Posted 19 April 2009 - 10:05 PM

Tell me your thoughts.... do you think generically branded foods are costing our good health?

I question, are cheaper, generically branded foods costing our health? If you believe the reports from the National Heart Foundation, apparently we are all risking our health, by opting for cheaper generically branded foods. I certainly accept tough times have become a catalyst for many people to now consider generically branded foods. We all have to save where we can.

However I do seriously wonder if the National Heart Foundation is an objective source, since you need to pay for the Heart Foundation’s famous tick of approval. There is little chance, manufactures of cheaper generically branded foods would even consider the tick of approval, the cost would only increase the costs of manufacturer and dilute the generically brand foods market position. So it’s no surprise the Heart Foundation cannot provide a glowing report for generically brand foods.

But my doubt is founded on much more. I use to work at a major Australian based beverage manufacturer. They held several contracts for the production of generically branded foods on behalf of Coles and Safeway/ Woolworth’s. On some occasions it would cost more to change the formulation from the branded products to the formulation for the generically branded foods. Because of these production costs on some occasions, the company would continue to manufacturer the same formulation irrespective of whether the liquid went into a branded or generically branded bottle. Effectively the end customer would pay generically branded prices for branded products. So I have cause to question, are the claims made by the Heart Foundation designed to sway us to branded products?

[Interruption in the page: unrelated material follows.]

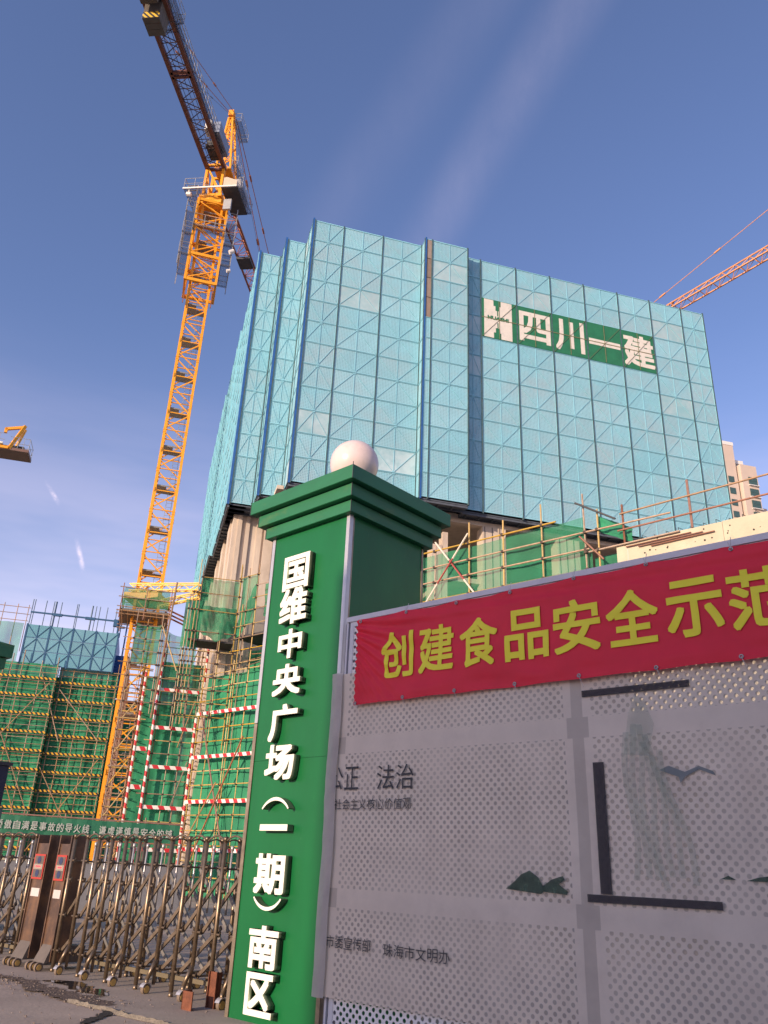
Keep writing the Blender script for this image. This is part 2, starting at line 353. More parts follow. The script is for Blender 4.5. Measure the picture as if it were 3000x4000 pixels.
GL = {}
def glyph_mesh(ch, w, h, depth, mats, offset=.02, cut=None):
    """a character as a mesh filling the box w x h, centred, facing -y"""
    cu = bpy.data.curves.new('glyph', 'FONT'); cu.body = ch; cu.extrude = .5; cu.resolution_u = 3
    to = bpy.data.objects.new('glyph', cu); COL.objects.link(to)
    dg = bpy.context.evaluated_depsgraph_get(); dg.update()
    me = bpy.data.meshes.new_from_object(to.evaluated_get(dg)); bpy.data.objects.remove(to)
    xs = [v.co.x for v in me.vertices]; ys = [v.co.y for v in me.vertices]
    x0, x1, y0, y1 = min(xs), max(xs), min(ys), max(ys)
    bw, bh = w - 2 * offset * w, h - 2 * offset * w
    for v in me.vertices:
        x, y, z = v.co
        v.co = ((x - (x0 + x1) / 2) / (x1 - x0) * bw, -z * depth, (y - (y0 + y1) / 2) / (y1 - y0) * bh)
    if offset > .004:      # a bolder weight: copies pushed outward, each a hair further forward
        base = bmesh.new(); base.from_mesh(me); out_ = bmesh.new(); k_ = offset * w
        for i_, (ox, oy) in enumerate(((0, 0), (1, 1), (-1, 1), (-1, -1), (1, -1), (1.0, 0), (-1.0, 0), (0, 1.0), (0, -1.0))):
            tm = bpy.data.meshes.new('tmp'); c_ = base.copy(); bmesh.ops.translate(c_, verts=c_.verts, vec=(ox * k_, -.00025 * i_, oy * k_)); c_.to_mesh(tm); c_.free(); out_.from_mesh(tm); bpy.data.meshes.remove(tm)
        out_.to_mesh(me); out_.free(); base.free()
    me.materials.clear()
    for q in (mats if isinstance(mats, (list, tuple)) else [mats]): me.materials.append(q)
    me.update()
    bm = bmesh.new(); bm.from_mesh(me); bmesh.ops.remove_doubles(bm, verts=bm.verts, dist=1e-6)
    bmesh.ops.recalc_face_normals(bm, faces=bm.faces)
    if len(me.materials) > 1:
        for f in bm.faces: f.material_index = 0 if f.normal.y < -.7 else 1
    if cut:
        k = -w / 2 + cut
        while k < w / 2:
            bmesh.ops.bisect_plane(bm, geom=bm.verts[:] + bm.edges[:] + bm.faces[:], plane_co=(k, 0, 0), plane_no=(1, 0, 0)); k += cut
        k = -h / 2 + cut
        while k < h / 2:
            bmesh.ops.bisect_plane(bm, geom=bm.verts[:] + bm.edges[:] + bm.faces[:], plane_co=(0, 0, k), plane_no=(0, 0, 1)); k += cut
    bm.to_mesh(me); bm.free(); me.update()
    return me

def cloth(fn, nu, nv):
    """grid surface from fn(u,v) -> point"""
    v = [tuple(fn(i / nu, j / nv)) for j in range(nv + 1) for i in range(nu + 1)]
    f = [(j * (nu + 1) + i, j * (nu + 1) + i + 1, (j + 1) * (nu + 1) + i + 1, (j + 1) * (nu + 1) + i) for j in range(nv) for i in range(nu)]
    return v, f
def cloth_obj(name, fn, nu, nv, m_, parent, **k):
    v, f = cloth(fn, nu, nv); me = bpy.data.meshes.new(name); me.from_pydata(v, [], f); me.materials.append(m_)
    me.polygons.foreach_set('use_smooth', [True] * len(f)); me.update()
    return link(name, me, parent, **k)
def net_fn(x0, x1, z0, z1, d=0, amp=.09, seed=0, sag=0, bay=1.5):
    def fn(u, v):
        x = x0 + (x1 - x0) * u; z = z0 + (z1 - z0) * v
        w = noise.noise((x * 1.1 + seed, z * .35, seed * 1.7)) * amp + noise.noise((x * 4 + seed, z * .9, 3.1)) * amp * .35
        w += abs(math.sin(PI * (x - x0) / bay)) * amp * .5
        zz_ = z - sag * v * abs(math.sin(PI * (x - x0) / bay)) 
        return (x, d + w, zz_)
    return fn

AF, AP, AB = 40.7, 42.9, -15.4        # away-directions of the fence / gate line, the pillar and the building front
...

What are your thoughts? Have you experienced any ill effects from the consumption of generically branded foods? Do you think there is a greater taste difference between brands, or is it comparable given the savings made?

Sonia Williams a mother of two, qualified accountant, author and founder of the free online magazine Show Mummy the Money www.showmummythemoney.com.au, designed to help mums, save, make and protect their money. This information is correct at time of writing. It is general advice only and has not been tailored to your personal circumstances. Please seek personal financial advice prior to acting on this information.

#2 Ducky*Fuzz

Posted 19 April 2009 - 10:12 PM

I'd be interested to know as well.  I have on occasion compared labels on these products. I think a few have had less preservatives than their branded counterparts, but mostly they are on par.

I recall something from the news, many moons ago, about some branded companies making the same generic product, just labelled differently.

Edited by ~*MESS*~, 19 April 2009 - 10:15 PM.

#3 *SYM*

Posted 21 April 2009 - 09:52 AM

I think you have to take it on a case by case basis - in most instances the generics are just rebrands of the well known ones.  So check the labels and most importantly, try to buy Australian.

#4 unamadre

Posted 21 April 2009 - 01:53 PM

I don't buy them, not so much because of the quality but moreso because Coles and Woolworths force manufactureres into generic contracts under threat of branded product deletion, thereby squeezing Australian manufacturers out of business and Australian jobs offshore. Coles and Woolworths are already too powerful and I'll be damned if I'll pay them money to engage in their anti-competitive practises.

#5 MsDemeanor

Posted 21 April 2009 - 01:56 PM

The National Heart Foundation charge products a $ amount to put their tick on their products so I am assuming that their "research" is not objective and is just causing people to err on the side of caution and buy the more $$ products which carry the tick.